Director David F. Sandberg enjoyed critical and commercial success with last year’s Lights Out, a film that this writer found shrill, obnoxious, and thoroughly unenjoyable. I was shocked, then, to discover that most of the things I hated about Lights Out — the dud characters, the gimmick of its central creature, and, most emphatically, its inability to produce a scare without relying on a deafening sting — were mostly absent in Annabelle: Creation. In fact, it’s hard to believe the same director helmed both films.
The film opens, predictably, with the creation of the titular doll in the ‘40s. She was made by Samuel Mullins (Anthony LaPaglia), who lives in a tiny Midwest town with his wife, Esther (Miranda Otto), and daughter, Annabelle (Samara Lee). After the youngest Mullins dies in a car accident, the action leaps forward several years, when the Mullins’ home is being used as a makeshift orphanage for Sister Charlotte and the children for which cares. Among them are Janice (Talitha Bateman) and Linda (Lulu Wilson), the outcasts of the group who also happen to be the ones who first encounter the central doll in Annabelle’s sealed-up bedroom. At first, the creepy happenings are confined to Annabelle’s room, but they soon begin proliferating through every inch of the estate, terrorizing Sister Charlotte in addition to the other girls.
(Read This: In 2013, The Conjuring Wanted Everyone to Believe in Ghosts)
The scares mount gradually. A creaking door here, an unexplainable doll sighting there. Unlike in his previous film, Sandberg doesn’t telegraph his scares; rather, he lets them breathe. A scene in Annabelle’s bedroom, for example, finds a pair of hand puppets putting on a show all by themselves. It’s a simple, effective sequence that’s scary because the puppets don’t do anything overtly terrifying. Rather, they serve to cultivate unease in a way that better serves the scare waiting just around the corner. By that time, Sandberg has earned his sting (though this time, bless him, he’s learned that volume is not commensurate with fright).
But Sandberg finds much of his terror in the tension that exists between light and shadow, an unsurprising discovery considering his previous film hinged on the two. They’re used much more effectively here, however, whether that be through the coins of shadow obscuring the doll’s eyes when we first meet her, or the figure slowly creeping toward a pair of girls hiding beneath a white blanket with a flashlight. Some of the film’s best sequences find characters disappearing simply and silently into the wall of darkness at the end of a hallway. It’s an example of simple, back-to-basics horror filmmaking that makes the movie’s moments of quaking dissonance that much more effective.
Of course, to dig too deep into the logic behind some of these scares is to march yourself into more than a few dead ends.
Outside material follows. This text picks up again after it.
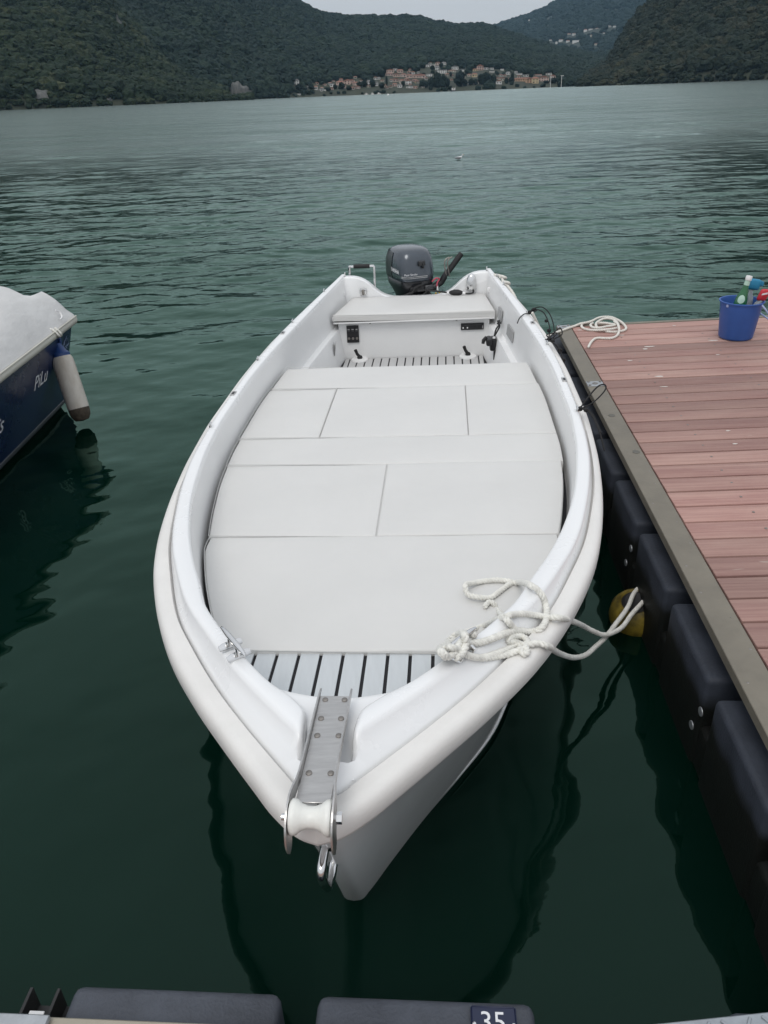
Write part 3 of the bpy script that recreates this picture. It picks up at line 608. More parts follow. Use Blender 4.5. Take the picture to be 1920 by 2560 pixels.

One particular sequence, though eerily shot, is essentially there for the sole purpose of teasing The Conjuring’s other forthcoming spin-off, The Nun. Also, the odd emphasis placed on a monstrous scarecrow is enough to make one wonder if they’re interested in stretching this cinematic universe that much further. Spin-offs are fine, guys, but let’s not go the way of The Mummy here. The story should come first.
Annabelle: Creation works because it doesn’t rely on your knowledge of the doll’s presence in either The Conjuring or the previous Annabelle. Prequels have been an unlikely boon in this space; like Ouija: Origin of Evil, Annabelle: Creation is, for the most part, a standalone effort.
Whether The Nun will get it right on the first try is yet to be seen, though we’re banking on the inevitable prequel being a lot better.